* REQUIREMENT
Retype the lines beneath this one, from the first through the line containing "SC.camera = cam". Pictures are left out.

* PROVIDED DATA
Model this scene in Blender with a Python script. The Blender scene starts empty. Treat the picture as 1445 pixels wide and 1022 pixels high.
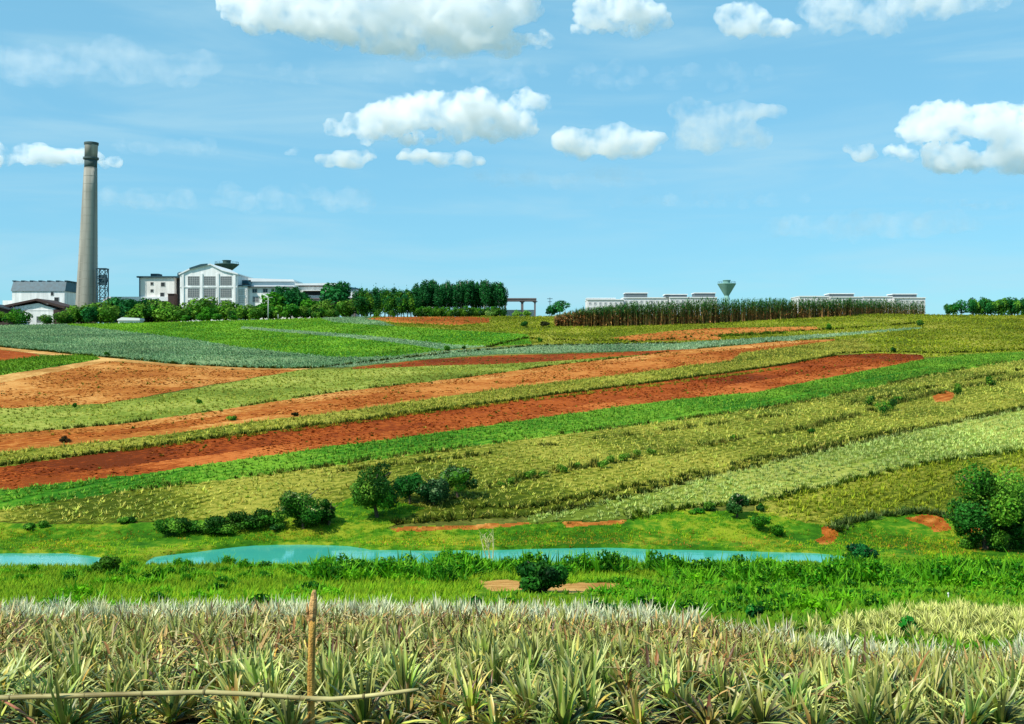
import bpy, bmesh, math, random
import numpy as np
from mathutils import Vector

random.seed(7)
RNG = np.random.default_rng(11)
SC = bpy.context.scene
COL = SC.collection

# ------------------------------------------------------------------ camera, sky, sun, exposure
F = 1500.0          # focal length in photograph pixels
CX, HY = 722.5, 500.0
cam_d = bpy.data.cameras.new('camera')
cam = bpy.data.objects.new('camera', cam_d); COL.objects.link(cam)
cam_d.sensor_width = 36.0; cam_d.lens = 36.0 * F / 1445.0
cam_d.shift_y = -(511.0 - HY) / 1445.0
cam_d.clip_start = 0.1; cam_d.clip_end = 20000
cam.location = (0, 0, 0); cam.rotation_euler = (math.radians(90), 0, 0)
SC.camera = cam

SUN_EL, SUN_ROT = math.radians(48), math.radians(-126)
world = bpy.data.worlds.new('World'); SC.world = world
world.use_nodes = True
wn, wl = world.node_tree.nodes, world.node_tree.links
wn.clear()
w_out = wn.new('ShaderNodeOutputWorld'); w_bg = wn.new('ShaderNodeBackground')
w_sky = wn.new('ShaderNodeTexSky'); w_sky.sky_type = 'NISHITA'; w_sky.sun_disc = False
w_sky.sun_elevation = SUN_EL; w_sky.sun_rotation = SUN_ROT
w_sky.air_density = 1.0; w_sky.dust_density = 0.25; w_sky.ozone_density = 2.0
w_mul = wn.new('ShaderNodeMix'); w_mul.data_type = 'RGBA'; w_mul.blend_type = 'MULTIPLY'
w_mul.inputs[0].default_value = 1.0; w_mul.inputs[7].default_value = (0.62, 1.02, 1.18, 1)
w_mix = wn.new('ShaderNodeMix'); w_mix.data_type = 'RGBA'; w_mix.inputs[0].default_value = 0.62
w_mix.inputs[7].default_value = (1.9, 4.65, 6.15, 1)      # even bright cyan haze of the summer sky
wl.new(w_sky.outputs[0], w_mul.inputs[6]); wl.new(w_mul.outputs[2], w_mix.inputs[6]); 
w_tc = wn.new('ShaderNodeTexCoord'); w_mp = wn.new('ShaderNodeMapping'); w_mp.inputs['Scale'].default_value = (2.2, 2.2, 17.0); w_mp.inputs['Rotation'].default_value = (0, math.radians(3), 0)
w_nz = wn.new('ShaderNodeTexNoise'); w_nz.inputs['Scale'].default_value = 1.6; w_nz.inputs['Detail'].default_value = 7; w_nz.inputs['Roughness'].default_value = .55; w_nz.inputs['Distortion'].default_value = .6
w_cr = wn.new('ShaderNodeMapRange'); w_cr.interpolation_type = 'SMOOTHSTEP'; w_cr.inputs['From Min'].default_value = .40; w_cr.inputs['From Max'].default_value = .72; w_cr.inputs['To Max'].default_value = .42
w_hz = wn.new('ShaderNodeMix'); w_hz.data_type = 'RGBA'; w_hz.inputs[7].default_value = (3.6, 5.6, 6.5, 1)     # thin high streaks of cirrus
wl.new(w_tc.outputs['Generated'], w_mp.inputs[0]); wl.new(w_mp.outputs[0], w_nz.inputs[0]); wl.new(w_nz.outputs[0], w_cr.inputs['Value'])
wl.new(w_cr.outputs[0], w_hz.inputs[0]); wl.new(w_mix.outputs[2], w_hz.inputs[6]); wl.new(w_hz.outputs[2], w_bg.inputs[0])
w_bg.inputs[1].default_value = 0.110
wl.new(w_bg.outputs[0], w_out.inputs[0])

sun_d = bpy.data.lights.new('sun', 'SUN'); sun = bpy.data.objects.new('sun', sun_d); COL.objects.link(sun)
sun_d.energy = 4.6; sun_d.angle = math.radians(0.5); sun_d.color = (1.0, 0.95, 0.86)
sdir = Vector((math.sin(SUN_ROT) * math.cos(SUN_EL), math.cos(SUN_ROT) * math.cos(SUN_EL), math.sin(SUN_EL)))
sun.rotation_euler = sdir.to_track_quat('Z', 'Y').to_euler()
SC.view_settings.view_transform = 'Standard'; SC.view_settings.look = 'None'
SC.view_settings.exposure = 0.32; SC.view_settings.gamma = 1.0
SC.cycles.max_bounces = 40; SC.cycles.diffuse_bounces = 3; SC.cycles.glossy_bounces = 3; SC.cycles.transmission_bounces = 4; SC.cycles.volume_bounces = 36
SC.cycles.transparent_max_bounces = 8

# ------------------------------------------------------------------ helpers
def s2l(c):
    c = np.asarray(c, float) / 255.0
    return np.where(c <= 0.04045, c / 12.92, ((c + 0.055) / 1.055) ** 2.4)

def tag(o, label=None, cat=None, group=None, kind=None):
    if label: o['label'] = label
    if cat: o['category'] = cat
    if group: o['group'] = group
    if kind: o['kind'] = kind
    return o

def thing(name, label, cat, loc=(0, 0, 0), rotz=0.0, group=None):
    o = bpy.data.objects.new(name, None); COL.objects.link(o)
    o.location = loc; o.rotation_euler = (0, 0, rotz); o.empty_display_size = 0.3
    return tag(o, label, cat, group)

def mesh_np(name, V, Fc, mat, parent=None, cols=None, smooth=False, me_only=False):
    V = np.asarray(V, np.float32); Fc = np.asarray(Fc, np.int32)
    me = bpy.data.meshes.new(name)
    me.vertices.add(len(V)); me.vertices.foreach_set('co', V.ravel())
    k = Fc.shape[1]; n = len(Fc)
    me.loops.add(n * k); me.loops.foreach_set('vertex_index', Fc.ravel())
    me.polygons.add(n); me.polygons.foreach_set('loop_start', np.arange(0, n * k, k, dtype=np.int32))
    if smooth: me.polygons.foreach_set('use_smooth', np.ones(n, bool))
    if cols is not None:
        a = me.color_attributes.new('Col', 'FLOAT_COLOR', 'POINT')
        c4 = np.ones((len(V), 4), np.float32); c4[:, :3] = cols
        a.data.foreach_set('color', c4.ravel())
    me.update(calc_edges=True); me.materials.append(mat)
    if me_only: return me
    o = bpy.data.objects.new(name, me); COL.objects.link(o)
    if parent: o.parent = parent
    return o

def obj_bm(name, bm, mat, parent=None, smooth=False):
    me = bpy.data.meshes.new(name)
    bmesh.ops.recalc_face_normals(bm, faces=bm.faces)
    bm.to_mesh(me); bm.free(); me.materials.append(mat)
    if smooth:
        for p in me.polygons: p.use_smooth = True
    o = bpy.data.objects.new(name, me); COL.objects.link(o)
    if parent: o.parent = parent
    return o

def add_box(bm, x0, x1, y0, y1, z0, z1):
    vs = [bm.verts.new(p) for p in ((x0,y0,z0),(x1,y0,z0),(x1,y1,z0),(x0,y1,z0),(x0,y0,z1),(x1,y0,z1),(x1,y1,z1),(x0,y1,z1))]
    for f in ((0,3,2,1),(4,5,6,7),(0,1,5,4),(1,2,6,5),(2,3,7,6),(3,0,4,7)):
        bm.faces.new([vs[i] for i in f])

def add_prism(bm, outline, y0, y1):      # outline in x,z ; extruded along y
    a = [bm.verts.new((x, y0, z)) for x, z in outline]; b = [bm.verts.new((x, y1, z)) for x, z in outline]
    n = len(a)
    bm.faces.new(a[::-1]); bm.faces.new(b)
    for i in range(n): bm.faces.new((a[i], a[(i+1) % n], b[(i+1) % n], b[i]))

def add_lathe(bm, prof, n=24, cx=0.0, cy=0.0, lean=(0, 0)):   # prof: list of (r, z)
    rings = []
    for r, z in prof:
        rings.append([bm.verts.new((cx + lean[0]*z + r*math.cos(2*math.pi*i/n), cy + lean[1]*z + r*math.sin(2*math.pi*i/n), z)) for i in range(n)])
    for a, b in zip(rings, rings[1:]):
        for i in range(n): bm.faces.new((a[i], a[(i+1) % n], b[(i+1) % n], b[i]))
    bm.faces.new(rings[0][::-1]); bm.faces.new(rings[-1])

def add_tube(bm, pts, rad, n=7):
    pts = [Vector(p) for p in pts]; rings = []
    for i, p in enumerate(pts):
        t = (pts[min(i+1, len(pts)-1)] - pts[max(i-1, 0)]).normalized()
        u = t.cross(Vector((0.31, 0.87, 0.37))).normalized(); v = t.cross(u)
        r = rad[i] if hasattr(rad, '__len__') else rad
        rings.append([bm.verts.new(p + (u*math.cos(2*math.pi*k/n) + v*math.sin(2*math.pi*k/n))*r) for k in range(n)])
    for a, b in zip(rings, rings[1:]):
        for k in range(n): bm.faces.new((a[k], a[(k+1) % n], b[(k+1) % n], b[k]))
    bm.faces.new(rings[0][::-1]); bm.faces.new(rings[-1])

def dup(root, loc, rotz=0.0, scale=None, label=None, group=None):
    r = root.copy(); COL.objects.link(r); r.location = loc; r.rotation_euler = (0, 0, rotz)
    if scale is not None: r.scale = scale if hasattr(scale, '__len__') else (scale,)*3
    if label: r['label'] = label
    if group: r['group'] = group
    for ch in list(root.children):
        c = ch.copy(); COL.objects.link(c); c.parent = r
        for g in list(ch.children):
            d = g.copy(); COL.objects.link(d); d.parent = c
    return r

# value noise
_perm = RNG.random((256, 256))
def vnoise(x, y):
    x = np.asarray(x, float); y = np.asarray(y, float)
    xi = np.floor(x).astype(int); yi = np.floor(y).astype(int)
    fx = x - xi; fy = y - yi; fx = fx*fx*(3-2*fx); fy = fy*fy*(3-2*fy)
    a = _perm[xi % 256, yi % 256]; b = _perm[(xi+1) % 256, yi % 256]
    c = _perm[xi % 256, (yi+1) % 256]; d = _perm[(xi+1) % 256, (yi+1) % 256]
    return (a*(1-fx)+b*fx)*(1-fy)+(c*(1-fx)+d*fx)*fy
def fbm(x, y, o=4):
    s = 0; a = 0.5
    for i in range(o):
        s = s + a*vnoise(x*2**i+17*i, y*2**i+31*i); a *= 0.5
    return s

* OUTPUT
Model this scene in Blender with a Python script. The Blender scene starts empty. Treat the picture as 1445 pixels wide and 1022 pixels high.
import bpy, bmesh, math, random
import numpy as np
from mathutils import Vector

random.seed(7)
RNG = np.random.default_rng(11)
SC = bpy.context.scene
COL = SC.collection

# ------------------------------------------------------------------ camera, sky, sun, exposure
F = 1500.0          # focal length in photograph pixels
CX, HY = 722.5, 500.0
cam_d = bpy.data.cameras.new('camera')
cam = bpy.data.objects.new('camera', cam_d); COL.objects.link(cam)
cam_d.sensor_width = 36.0; cam_d.lens = 36.0 * F / 1445.0
cam_d.shift_y = -(511.0 - HY) / 1445.0
cam_d.clip_start = 0.1; cam_d.clip_end = 20000
cam.location = (0, 0, 0); cam.rotation_euler = (math.radians(90), 0, 0)
SC.camera = cam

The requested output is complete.